2019 Iditarod Horror Stories, From PETA

For Immediate Release:
March 18, 2019

Contact:
David Perle 202-483-7382

Nome, Alaska

With the Iditarod race now over—the last musher, Victoria Hardwick, having crossed the finish line with nine exhausted dogs in tow earlier this evening—PETA highlights the following roundup of the horrific incidents that occurred that show exactly why the Iditarod must end (and more information is available here).

  • A dog named Oshi died from aspiration pneumonia two days after crossing the finish line—meaning that she likely choked to death on her own vomit, which is the leading cause of death for dogs who don’t survive the race. Imagine that happening to human athletes.
  • Musher Sarah Stokey walked part of the final 150-mile stretch of the Iditarod trail, forcing her dogs—who were too abused and exhausted to keep pulling her—to finish the race.
  • Musher Linwood Fiedler lost the 13 dogs he was forcing to race when the line connecting them to his sled broke. As they ran free of the sled, one is believed to have been dragged through the snow by the others. Fiedler rounded them up and made them continue the race.
  • After four dogs had to be dropped from the race, the remaining ones used by musher Nicolas Petit simply refused to continue running, an act of exhausted defiance that cost him his lead and that he claimed was “just a head thing.”
  • A total of 235 dogs were pulled off the trail during this year’s race because of exhaustion, illness, injury, and so on.

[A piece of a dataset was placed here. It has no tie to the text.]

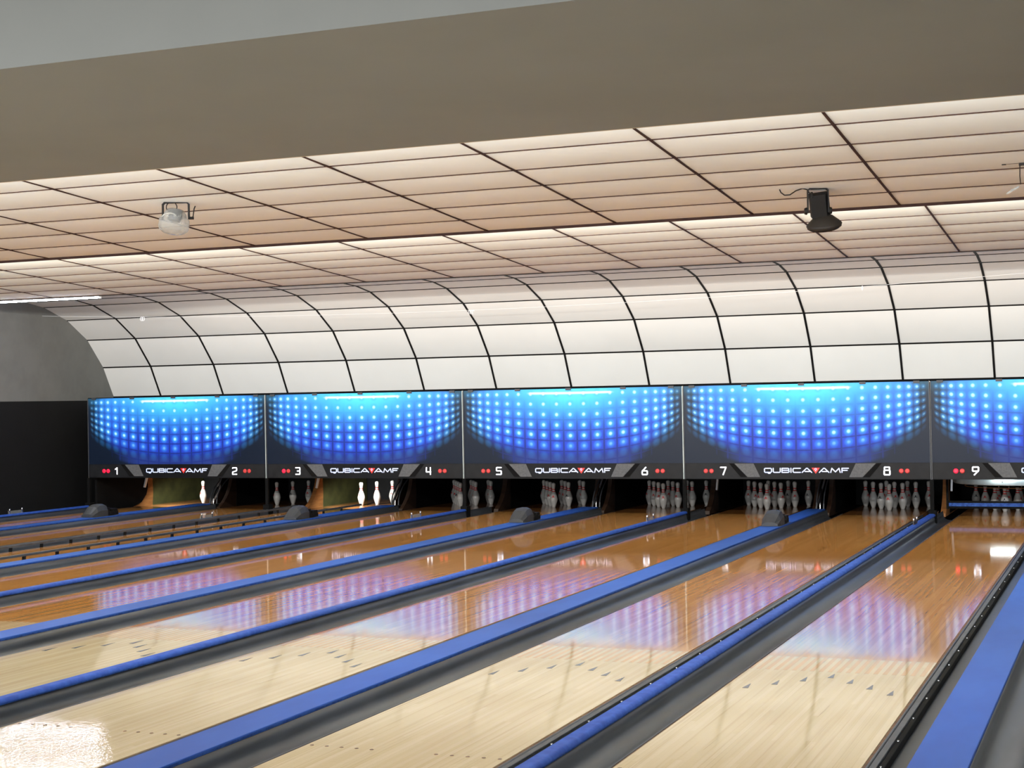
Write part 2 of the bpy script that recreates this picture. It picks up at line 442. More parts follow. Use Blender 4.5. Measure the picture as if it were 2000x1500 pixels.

 More than 150 dogs have died in the history of the Iditarod, and those are just the reported deaths. That number doesn’t include dogs who died during training for it, or during the off-season, while chained to plastic barrels or wooden boxes outside in the ice and snow (which is how trainers typically keep them). Rule 42 of the official Iditarod rules blithely asserts that some deaths may be considered “unpreventable.” Of the dogs who do survive, studies show that 81 percent are left with lung damage and 61 percent with gastric ulcers.

“How many more dead, injured, suffering dogs will it take before the Iditarod is relegated to the trash heap of history?” asks PETA Executive Vice President Tracy Reiman. “If human athletes were forced to press on until they died choking on their own vomit, people would be in jail. PETA is requesting a full veterinary evaluation of every dog used in this year’s race and urging that 2019 be the last year these poor animals are literally run into the ground so that people can win some money.”

PETA—whose motto reads, in part, that “animals are not ours to use for entertainment or abuse in any other way”—notes that forcing dogs to run hundreds of treacherous miles at breakneck speed through ice and snow is a form of speciesism, a human-supremacist worldview.